The expediters in this business – including Bout and al-Kasser – often used their planes to carry not just guns but legal cargo into conflict zones for U.N. aid agencies and Western governments. It’s often when they ceased to be useful, or became too widely exposed, that such shipping tycoons turned into the world’s most wanted criminals.

For his part, Bout rejects all of the prevailing depictions of himself, apparently including some of the ones to be found in his own home movies.
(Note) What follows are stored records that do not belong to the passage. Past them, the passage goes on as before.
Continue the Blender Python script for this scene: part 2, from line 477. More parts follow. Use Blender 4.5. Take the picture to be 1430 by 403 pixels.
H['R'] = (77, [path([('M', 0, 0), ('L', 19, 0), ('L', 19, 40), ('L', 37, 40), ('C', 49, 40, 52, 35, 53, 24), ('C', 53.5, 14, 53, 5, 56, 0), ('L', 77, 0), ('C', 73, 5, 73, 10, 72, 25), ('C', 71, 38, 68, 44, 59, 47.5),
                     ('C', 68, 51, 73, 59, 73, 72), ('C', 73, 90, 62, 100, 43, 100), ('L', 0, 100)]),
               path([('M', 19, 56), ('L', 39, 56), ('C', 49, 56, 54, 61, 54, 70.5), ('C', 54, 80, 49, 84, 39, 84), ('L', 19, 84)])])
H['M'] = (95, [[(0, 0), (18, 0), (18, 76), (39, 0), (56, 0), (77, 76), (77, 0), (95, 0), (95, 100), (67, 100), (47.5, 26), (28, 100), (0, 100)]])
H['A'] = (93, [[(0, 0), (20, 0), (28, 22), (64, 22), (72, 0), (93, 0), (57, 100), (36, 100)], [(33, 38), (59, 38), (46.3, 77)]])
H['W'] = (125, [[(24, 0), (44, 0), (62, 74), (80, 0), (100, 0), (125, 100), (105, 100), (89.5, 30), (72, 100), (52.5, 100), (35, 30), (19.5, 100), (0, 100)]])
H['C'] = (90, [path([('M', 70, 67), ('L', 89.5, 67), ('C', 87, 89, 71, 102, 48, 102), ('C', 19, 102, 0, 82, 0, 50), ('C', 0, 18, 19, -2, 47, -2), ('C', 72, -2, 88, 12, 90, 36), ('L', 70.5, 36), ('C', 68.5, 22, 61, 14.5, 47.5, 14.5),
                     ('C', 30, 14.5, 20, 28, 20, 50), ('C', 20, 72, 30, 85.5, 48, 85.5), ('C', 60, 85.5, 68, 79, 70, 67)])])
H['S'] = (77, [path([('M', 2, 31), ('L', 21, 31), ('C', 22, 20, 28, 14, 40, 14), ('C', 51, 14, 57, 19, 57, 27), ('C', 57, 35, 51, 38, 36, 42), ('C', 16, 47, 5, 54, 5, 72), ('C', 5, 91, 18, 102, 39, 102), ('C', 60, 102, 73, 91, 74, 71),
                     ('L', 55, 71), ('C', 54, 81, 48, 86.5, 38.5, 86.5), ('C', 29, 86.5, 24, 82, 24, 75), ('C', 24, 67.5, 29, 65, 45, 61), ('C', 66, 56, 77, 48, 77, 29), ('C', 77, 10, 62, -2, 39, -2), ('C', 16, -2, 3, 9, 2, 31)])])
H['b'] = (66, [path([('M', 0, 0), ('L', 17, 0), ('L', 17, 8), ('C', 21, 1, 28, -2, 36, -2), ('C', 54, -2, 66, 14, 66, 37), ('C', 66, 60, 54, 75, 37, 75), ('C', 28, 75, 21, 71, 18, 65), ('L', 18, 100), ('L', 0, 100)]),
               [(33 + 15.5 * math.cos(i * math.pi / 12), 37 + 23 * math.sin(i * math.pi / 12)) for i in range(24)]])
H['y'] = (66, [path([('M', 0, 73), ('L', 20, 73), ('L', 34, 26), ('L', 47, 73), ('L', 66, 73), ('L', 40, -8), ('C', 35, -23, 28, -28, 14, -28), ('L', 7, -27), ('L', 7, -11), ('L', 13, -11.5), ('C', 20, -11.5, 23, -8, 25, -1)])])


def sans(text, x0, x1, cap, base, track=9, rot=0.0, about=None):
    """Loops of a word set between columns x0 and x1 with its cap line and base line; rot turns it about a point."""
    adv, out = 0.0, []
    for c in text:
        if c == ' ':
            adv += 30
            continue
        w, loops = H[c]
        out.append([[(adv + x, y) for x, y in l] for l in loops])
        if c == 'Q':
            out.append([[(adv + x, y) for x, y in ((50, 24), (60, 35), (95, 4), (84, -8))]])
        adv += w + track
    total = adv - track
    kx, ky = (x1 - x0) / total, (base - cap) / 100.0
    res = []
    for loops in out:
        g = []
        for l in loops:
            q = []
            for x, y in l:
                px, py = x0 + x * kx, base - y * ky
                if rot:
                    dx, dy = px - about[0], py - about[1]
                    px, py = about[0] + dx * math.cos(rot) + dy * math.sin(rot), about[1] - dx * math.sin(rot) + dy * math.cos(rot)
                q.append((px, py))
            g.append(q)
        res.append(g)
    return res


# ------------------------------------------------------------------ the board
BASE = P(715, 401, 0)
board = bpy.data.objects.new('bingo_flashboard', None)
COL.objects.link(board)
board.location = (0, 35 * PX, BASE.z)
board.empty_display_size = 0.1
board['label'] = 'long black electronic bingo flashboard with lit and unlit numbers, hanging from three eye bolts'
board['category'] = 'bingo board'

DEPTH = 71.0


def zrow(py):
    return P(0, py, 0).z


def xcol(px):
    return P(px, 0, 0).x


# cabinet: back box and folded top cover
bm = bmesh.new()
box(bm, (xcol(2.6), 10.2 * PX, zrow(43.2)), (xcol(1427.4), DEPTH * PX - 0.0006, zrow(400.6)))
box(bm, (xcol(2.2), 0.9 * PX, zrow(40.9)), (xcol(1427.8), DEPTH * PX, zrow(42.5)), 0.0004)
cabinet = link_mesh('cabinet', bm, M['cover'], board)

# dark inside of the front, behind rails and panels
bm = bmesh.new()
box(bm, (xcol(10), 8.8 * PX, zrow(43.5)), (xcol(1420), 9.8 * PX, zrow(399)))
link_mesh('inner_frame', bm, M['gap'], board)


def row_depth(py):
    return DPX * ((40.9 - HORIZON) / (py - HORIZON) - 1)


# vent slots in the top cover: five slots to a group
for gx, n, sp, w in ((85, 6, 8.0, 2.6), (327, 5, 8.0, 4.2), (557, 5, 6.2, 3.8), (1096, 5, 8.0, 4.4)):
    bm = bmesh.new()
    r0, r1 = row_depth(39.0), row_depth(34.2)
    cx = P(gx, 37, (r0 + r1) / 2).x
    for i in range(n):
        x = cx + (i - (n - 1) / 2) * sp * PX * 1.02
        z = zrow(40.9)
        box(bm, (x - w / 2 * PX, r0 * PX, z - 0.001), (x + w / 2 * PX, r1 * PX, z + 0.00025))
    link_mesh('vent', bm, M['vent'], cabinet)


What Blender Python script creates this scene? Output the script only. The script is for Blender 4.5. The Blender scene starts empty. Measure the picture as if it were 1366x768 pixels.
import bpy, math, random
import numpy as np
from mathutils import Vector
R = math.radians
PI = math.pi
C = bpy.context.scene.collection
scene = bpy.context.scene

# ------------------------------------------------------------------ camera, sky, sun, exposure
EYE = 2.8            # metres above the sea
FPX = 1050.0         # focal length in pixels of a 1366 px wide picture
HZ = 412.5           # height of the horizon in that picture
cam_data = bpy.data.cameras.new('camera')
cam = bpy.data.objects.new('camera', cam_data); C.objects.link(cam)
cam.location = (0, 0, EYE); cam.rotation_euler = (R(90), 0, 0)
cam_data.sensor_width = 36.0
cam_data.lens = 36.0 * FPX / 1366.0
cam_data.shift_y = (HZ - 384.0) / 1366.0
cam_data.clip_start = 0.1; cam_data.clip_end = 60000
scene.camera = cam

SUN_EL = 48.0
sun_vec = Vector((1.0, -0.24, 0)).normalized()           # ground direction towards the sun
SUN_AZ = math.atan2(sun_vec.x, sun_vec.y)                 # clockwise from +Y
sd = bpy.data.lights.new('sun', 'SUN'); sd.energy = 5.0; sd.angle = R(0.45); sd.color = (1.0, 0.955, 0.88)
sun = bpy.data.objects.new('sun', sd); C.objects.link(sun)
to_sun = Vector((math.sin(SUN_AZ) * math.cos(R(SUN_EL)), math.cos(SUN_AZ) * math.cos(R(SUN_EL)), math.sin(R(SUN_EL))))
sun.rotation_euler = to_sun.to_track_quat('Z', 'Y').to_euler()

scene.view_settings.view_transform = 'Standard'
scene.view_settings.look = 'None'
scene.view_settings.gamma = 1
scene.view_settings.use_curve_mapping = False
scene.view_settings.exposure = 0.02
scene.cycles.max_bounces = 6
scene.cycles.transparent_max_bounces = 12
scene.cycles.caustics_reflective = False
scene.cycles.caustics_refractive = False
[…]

Now serving his sentence at a medium-security prison in Illinois, he continues to profess his innocence, and he wasn’t too happy with the new documentary, says Pozdorovkin. “The fact that he is funny and buffoonish, that doesn’t gel with his image of himself.”

Nor does the character played by Nicolas Cage in Lord of War, which Bout and his wife watched together before his arrest. “It tickled him,” says Pozdorovkin. “But it didn’t have any connection to the reality he knew.” He thought of himself as a globetrotting bon vivant and a commanding business executive, yet he was seemingly in denial over the fact that his work fueled some of the most gruesome conflicts of the end of the 20th century. That denial ran so deep that he used a camcorder to film himself doing it, and stashed the tapes in shopping bags beside his desk.